El cataclismo desencadenado en la tierra de Israel la semana pasada por las manos ensangrentadas de Hamás, reveló una vez más la faz grotesca del terrorismo. La paz del sábado fue eviscerada por el estruendo de más de cinco mil cohetes despiadados, cuyas trayectorias trazaron arcos de destrucción en el firmamento. El suelo sagrado tembló al ritmo de explosiones, y el aire se tornó denso con el rugido del acero y la angustia de los inocentes.
En un rincón festivo, donde la música debía ser la mensajera de alegría y unidad, en medio del último día de una santa convocación conocida como la fiesta del Sukot, los ecos de las balas trazaron notas de desespero en el corazón del éter. Los milicianos de Hamás, con rostros desprovistos de compasión, descargaron su furia sobre los asistentes al festival, transmutando la danza de la vida en una marcha fúnebre de muerte y desolación. Las lágrimas derramadas en esa noche nefasta resplandecen cual estrellas sombrías en el firmamento de nuestra conciencia. Cada gota es un testimonio mudo de la inhumanidad que asuela la tierra prometida y, por extensión, el alma colectiva de la humanidad.
Las voces del mundo se alzaron en un coro de condena ante la barbarie desatada. El ministro de defensa británico calificó las acciones de Hamás como “pura maldad”. Y en su enunciado, la palabra “terrorismo” se alzó, una acusación inmutable contra aquellos que transgreden los preceptos sagrados de la vida y la dignidad humana. Solo los gobiernos de Irán, Venezuela, Nicaragua y lamentablemente Colombia se han negado a rechazar los actos. 
En la tragedia que se desplegó, la figura de Israel se yergue como una fortaleza de valor y determinación. Su respuesta, aunque envuelta en la controversia, refleja la inquebrantable voluntad de proteger a su pueblo de las garras del terror. En su lucha, encontramos un espejo que refleja la responsabilidad colectiva de enfrentar el terrorismo, esa bestia insidiosa que se arrastra en las sombras de la ideología y la desesperación.
Las crónicas del terrorismo, escritas con tinta de sangre y dolor, nos recuerdan la imperante necesidad de unirnos en un frente común contra la iniquidad. El terrorismo, con su rostro desfigurado por el odio, no tiene lugar en el escenario de la civilización. El terrorismo debe ser exterminado.

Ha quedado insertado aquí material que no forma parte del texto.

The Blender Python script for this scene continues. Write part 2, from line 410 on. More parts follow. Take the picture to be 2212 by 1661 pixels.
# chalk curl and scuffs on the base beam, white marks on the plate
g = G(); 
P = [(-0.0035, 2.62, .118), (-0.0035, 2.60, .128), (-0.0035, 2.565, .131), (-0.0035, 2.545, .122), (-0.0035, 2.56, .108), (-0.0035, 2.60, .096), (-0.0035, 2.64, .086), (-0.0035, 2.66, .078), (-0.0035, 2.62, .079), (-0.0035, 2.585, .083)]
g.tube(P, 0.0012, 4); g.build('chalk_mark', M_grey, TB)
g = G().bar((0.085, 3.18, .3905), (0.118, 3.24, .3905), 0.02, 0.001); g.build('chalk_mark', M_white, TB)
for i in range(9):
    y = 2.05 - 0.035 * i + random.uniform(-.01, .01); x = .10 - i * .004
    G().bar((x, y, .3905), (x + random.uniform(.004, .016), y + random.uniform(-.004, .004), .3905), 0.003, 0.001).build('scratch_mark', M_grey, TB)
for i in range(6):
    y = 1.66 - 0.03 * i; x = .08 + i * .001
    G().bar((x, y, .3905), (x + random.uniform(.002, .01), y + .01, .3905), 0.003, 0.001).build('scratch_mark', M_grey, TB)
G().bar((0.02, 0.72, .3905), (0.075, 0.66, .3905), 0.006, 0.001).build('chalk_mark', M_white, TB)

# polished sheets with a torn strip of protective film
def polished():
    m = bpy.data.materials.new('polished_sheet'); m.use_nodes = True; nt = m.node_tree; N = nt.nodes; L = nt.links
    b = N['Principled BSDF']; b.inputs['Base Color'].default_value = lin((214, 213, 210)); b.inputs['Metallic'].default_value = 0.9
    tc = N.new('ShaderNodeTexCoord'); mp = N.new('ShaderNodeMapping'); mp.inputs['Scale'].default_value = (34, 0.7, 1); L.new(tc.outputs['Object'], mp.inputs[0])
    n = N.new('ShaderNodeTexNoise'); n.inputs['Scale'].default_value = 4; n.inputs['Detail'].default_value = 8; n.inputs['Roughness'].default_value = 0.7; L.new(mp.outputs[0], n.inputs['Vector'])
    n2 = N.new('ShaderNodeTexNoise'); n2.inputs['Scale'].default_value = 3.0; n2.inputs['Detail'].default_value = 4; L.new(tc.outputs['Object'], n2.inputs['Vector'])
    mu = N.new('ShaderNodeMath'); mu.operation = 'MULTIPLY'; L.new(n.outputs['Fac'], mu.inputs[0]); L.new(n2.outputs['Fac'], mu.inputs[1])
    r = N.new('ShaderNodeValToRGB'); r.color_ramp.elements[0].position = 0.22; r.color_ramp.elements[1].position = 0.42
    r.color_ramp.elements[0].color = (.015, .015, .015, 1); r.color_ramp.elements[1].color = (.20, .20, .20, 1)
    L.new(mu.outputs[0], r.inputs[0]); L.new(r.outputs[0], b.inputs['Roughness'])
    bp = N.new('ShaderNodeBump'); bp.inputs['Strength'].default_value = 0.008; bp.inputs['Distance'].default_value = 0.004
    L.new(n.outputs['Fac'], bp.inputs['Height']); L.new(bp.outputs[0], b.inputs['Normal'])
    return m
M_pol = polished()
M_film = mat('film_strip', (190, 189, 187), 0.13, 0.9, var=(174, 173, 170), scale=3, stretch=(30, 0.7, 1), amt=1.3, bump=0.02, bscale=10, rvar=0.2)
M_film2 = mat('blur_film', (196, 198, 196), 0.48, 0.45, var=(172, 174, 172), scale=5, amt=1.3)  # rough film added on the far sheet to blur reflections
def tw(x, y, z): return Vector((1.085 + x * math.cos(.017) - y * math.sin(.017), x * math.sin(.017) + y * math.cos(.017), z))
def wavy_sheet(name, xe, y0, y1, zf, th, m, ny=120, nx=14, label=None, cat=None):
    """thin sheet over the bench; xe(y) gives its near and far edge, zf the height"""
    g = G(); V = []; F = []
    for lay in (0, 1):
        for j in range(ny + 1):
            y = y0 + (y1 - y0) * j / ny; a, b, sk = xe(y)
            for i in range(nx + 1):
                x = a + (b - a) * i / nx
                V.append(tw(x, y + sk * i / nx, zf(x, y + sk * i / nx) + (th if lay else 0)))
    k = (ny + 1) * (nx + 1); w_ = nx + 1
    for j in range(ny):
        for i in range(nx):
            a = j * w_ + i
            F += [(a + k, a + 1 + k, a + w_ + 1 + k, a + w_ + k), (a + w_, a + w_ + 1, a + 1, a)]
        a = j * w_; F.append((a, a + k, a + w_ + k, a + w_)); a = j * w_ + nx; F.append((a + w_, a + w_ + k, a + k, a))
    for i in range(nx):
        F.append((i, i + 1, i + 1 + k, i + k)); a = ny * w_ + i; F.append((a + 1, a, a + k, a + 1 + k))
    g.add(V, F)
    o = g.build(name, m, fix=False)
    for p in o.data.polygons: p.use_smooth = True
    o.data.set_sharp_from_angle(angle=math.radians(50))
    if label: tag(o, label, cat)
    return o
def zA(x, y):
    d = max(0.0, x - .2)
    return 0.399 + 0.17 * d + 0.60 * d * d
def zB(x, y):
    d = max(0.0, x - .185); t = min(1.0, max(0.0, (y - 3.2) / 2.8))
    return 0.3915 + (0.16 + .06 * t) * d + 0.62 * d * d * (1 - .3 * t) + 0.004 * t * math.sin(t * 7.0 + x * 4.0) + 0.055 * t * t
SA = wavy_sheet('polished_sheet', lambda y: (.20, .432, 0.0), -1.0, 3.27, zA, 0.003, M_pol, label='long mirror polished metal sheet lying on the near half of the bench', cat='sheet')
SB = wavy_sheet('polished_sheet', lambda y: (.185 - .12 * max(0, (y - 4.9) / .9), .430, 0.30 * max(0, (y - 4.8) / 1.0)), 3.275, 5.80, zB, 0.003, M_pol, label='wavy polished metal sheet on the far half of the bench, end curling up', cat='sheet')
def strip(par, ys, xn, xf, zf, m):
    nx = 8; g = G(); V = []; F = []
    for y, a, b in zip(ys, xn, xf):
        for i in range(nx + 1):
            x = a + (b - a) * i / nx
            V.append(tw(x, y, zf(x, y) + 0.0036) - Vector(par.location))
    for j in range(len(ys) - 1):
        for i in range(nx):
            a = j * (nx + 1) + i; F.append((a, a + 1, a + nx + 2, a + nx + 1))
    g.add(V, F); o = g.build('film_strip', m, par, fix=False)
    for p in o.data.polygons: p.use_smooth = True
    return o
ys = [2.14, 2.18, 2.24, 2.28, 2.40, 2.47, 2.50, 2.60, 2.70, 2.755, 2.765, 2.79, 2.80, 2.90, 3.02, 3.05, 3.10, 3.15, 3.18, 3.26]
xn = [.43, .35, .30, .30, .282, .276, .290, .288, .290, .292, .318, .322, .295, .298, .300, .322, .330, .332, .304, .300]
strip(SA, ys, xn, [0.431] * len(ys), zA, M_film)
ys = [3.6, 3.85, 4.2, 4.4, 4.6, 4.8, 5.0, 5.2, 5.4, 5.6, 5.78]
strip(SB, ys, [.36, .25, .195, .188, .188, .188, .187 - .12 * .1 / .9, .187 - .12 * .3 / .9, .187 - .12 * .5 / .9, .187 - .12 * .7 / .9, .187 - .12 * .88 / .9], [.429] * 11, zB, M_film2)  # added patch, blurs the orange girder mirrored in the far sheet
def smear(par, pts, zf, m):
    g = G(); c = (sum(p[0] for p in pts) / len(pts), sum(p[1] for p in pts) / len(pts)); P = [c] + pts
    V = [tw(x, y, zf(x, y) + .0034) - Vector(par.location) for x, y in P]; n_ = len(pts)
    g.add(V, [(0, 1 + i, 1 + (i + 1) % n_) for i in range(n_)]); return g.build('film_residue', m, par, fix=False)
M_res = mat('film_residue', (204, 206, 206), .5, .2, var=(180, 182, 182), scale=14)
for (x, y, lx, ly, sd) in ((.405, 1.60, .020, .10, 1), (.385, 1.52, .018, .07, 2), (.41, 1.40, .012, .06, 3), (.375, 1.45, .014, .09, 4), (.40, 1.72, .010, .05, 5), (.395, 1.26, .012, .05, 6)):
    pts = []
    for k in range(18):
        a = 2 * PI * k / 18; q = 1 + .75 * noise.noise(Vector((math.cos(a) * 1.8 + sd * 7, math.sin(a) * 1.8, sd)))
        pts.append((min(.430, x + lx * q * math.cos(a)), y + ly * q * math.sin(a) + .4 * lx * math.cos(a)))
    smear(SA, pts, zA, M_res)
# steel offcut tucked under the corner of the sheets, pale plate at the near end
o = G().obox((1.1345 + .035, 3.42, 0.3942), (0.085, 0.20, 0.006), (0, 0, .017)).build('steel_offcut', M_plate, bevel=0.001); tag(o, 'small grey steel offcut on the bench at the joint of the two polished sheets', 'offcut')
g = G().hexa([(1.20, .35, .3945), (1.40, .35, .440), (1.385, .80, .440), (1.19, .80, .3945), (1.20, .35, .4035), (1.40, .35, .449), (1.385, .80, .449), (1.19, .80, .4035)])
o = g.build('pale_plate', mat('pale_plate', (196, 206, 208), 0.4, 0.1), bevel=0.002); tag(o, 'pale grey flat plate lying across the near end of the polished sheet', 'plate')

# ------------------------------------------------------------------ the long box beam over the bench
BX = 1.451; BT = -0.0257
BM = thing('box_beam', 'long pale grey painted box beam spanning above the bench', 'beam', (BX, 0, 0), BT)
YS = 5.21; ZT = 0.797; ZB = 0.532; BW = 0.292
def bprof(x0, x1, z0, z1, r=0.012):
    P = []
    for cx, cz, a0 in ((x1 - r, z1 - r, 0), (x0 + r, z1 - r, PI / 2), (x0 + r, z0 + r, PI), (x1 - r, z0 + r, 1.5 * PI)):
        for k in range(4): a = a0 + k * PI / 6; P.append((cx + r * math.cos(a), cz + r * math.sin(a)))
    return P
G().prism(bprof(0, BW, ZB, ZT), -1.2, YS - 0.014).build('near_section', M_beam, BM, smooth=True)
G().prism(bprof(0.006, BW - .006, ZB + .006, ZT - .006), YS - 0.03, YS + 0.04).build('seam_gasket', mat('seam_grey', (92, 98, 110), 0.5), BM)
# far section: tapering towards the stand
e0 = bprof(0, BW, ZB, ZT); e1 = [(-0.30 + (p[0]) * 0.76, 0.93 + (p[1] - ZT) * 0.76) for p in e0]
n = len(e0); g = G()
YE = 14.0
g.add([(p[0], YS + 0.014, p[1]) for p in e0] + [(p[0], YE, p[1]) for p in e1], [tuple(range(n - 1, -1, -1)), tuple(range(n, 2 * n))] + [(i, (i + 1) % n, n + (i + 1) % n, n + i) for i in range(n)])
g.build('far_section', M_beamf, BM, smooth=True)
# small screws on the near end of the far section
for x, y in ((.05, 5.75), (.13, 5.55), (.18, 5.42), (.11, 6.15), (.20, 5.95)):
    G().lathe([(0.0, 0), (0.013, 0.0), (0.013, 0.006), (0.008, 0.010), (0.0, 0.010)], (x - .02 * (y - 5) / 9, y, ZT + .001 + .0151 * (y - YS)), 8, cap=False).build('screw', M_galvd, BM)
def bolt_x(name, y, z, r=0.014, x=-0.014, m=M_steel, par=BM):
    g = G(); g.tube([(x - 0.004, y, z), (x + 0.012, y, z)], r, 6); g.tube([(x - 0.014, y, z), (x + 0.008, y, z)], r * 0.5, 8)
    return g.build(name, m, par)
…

En este momento de reflexión, extendemos nuestra solidaridad hacia Israel, una nación que, a pesar de los embates del destino, busca ardientemente la paz. Y mientras las hojas del futuro se desplieguen, clamamos por la erradicación del terrorismo, por la salvaguarda de la inocencia y por la promesa de un mañana en el que los hijos de Abraham, de todas las tradiciones, puedan coexistir en armonía y respeto mutuo.
Israel descompone su nombre en dos elementos: “Isra”, que se traduce como “luchar” o “perseverar”, y “El”, un antiguo nombre para Dios. En su unión, las sílabas tejen un mensaje de divina interacción, “luchar con Dios” o “Dios persevera”, un nombre que se erige como un monumento al enlace sagrado entre la divinidad y la humanidad. Sin duda, Israel prevalecerá.